TD is set before packing, not after. This is the order that trips people up. Pack Islands rescales islands to fit the UV space — if you run it before setting TD, it overrides your carefully calibrated scale. Always set texel density first, then pack.
Section 06

Texel Density and Trumble

When you set up your UV layout with correct texel density in Blender before exporting, that density carries through to Trumble automatically. The texture resolution you paint at in Trumble corresponds directly to the texel density you set up in your UV layout — a surface with 512 px/m TD on a 2048px texture will receive exactly 512 texels per metre of painted detail.

This means the texel density decision you make in Blender determines the quality ceiling of what Trumble can paint. A well-calibrated UV layout with consistent TD means every painted stroke in Trumble lands with equal precision across the whole asset — no blurry corners or unexpectedly sharp small faces.

Set it in Blender

Calibrate texel density in Blender before export. Use a checker texture to match it to your target. This decision travels with the mesh into Trumble.

Paint at full quality

Trumble's brush resolution matches your UV texel density. Correct TD means every stroke is equally detailed across the whole surface.

Export at target res

Export at the resolution that matches your TD target. A 512 px/m asset on a 2048px texture — export at 2048. Scale down if the asset category warrants it.
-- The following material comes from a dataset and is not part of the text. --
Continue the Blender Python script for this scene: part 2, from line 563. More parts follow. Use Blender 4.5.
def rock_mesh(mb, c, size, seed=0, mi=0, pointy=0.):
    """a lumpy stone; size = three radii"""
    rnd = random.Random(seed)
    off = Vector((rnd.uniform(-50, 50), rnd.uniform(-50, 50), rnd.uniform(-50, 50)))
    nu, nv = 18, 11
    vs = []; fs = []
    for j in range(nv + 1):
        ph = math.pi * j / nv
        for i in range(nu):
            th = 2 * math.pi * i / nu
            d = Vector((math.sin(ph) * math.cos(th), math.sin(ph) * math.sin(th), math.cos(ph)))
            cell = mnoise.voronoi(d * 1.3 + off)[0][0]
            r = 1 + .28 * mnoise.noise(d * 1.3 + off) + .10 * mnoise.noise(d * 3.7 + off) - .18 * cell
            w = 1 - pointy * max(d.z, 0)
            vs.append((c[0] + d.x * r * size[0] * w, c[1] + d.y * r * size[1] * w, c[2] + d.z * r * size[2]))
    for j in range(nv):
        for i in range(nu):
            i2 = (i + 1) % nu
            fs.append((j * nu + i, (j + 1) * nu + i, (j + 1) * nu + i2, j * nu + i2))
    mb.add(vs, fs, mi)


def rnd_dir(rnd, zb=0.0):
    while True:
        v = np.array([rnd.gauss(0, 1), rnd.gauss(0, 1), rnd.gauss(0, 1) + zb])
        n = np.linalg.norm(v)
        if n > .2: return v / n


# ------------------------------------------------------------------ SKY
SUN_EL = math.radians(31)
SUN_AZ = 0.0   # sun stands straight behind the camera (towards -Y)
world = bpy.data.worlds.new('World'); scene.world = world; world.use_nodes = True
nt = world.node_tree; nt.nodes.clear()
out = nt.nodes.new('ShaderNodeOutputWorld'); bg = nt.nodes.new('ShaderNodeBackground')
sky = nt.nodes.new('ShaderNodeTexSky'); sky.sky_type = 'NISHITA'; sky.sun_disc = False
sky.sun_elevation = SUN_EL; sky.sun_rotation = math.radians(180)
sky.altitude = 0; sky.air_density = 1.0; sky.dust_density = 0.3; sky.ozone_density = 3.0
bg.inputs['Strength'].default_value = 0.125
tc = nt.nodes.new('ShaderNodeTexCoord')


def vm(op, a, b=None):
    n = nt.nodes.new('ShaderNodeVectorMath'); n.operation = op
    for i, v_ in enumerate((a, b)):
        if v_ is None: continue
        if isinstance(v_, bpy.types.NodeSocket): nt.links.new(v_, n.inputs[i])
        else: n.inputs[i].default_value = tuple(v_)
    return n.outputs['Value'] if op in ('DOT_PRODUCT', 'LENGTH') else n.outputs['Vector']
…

The checkerboard is your best friend: Before importing any mesh to Trumble, apply a checker in Blender and view the asset at the camera distance it'll be seen from in-engine. Does the checker look appropriately detailed at that distance? If the squares are too large (blurry at typical viewing distance), scale the UV islands up. If they're too small (far more resolution than needed), scale them down. Get this right before import — everything else follows from it.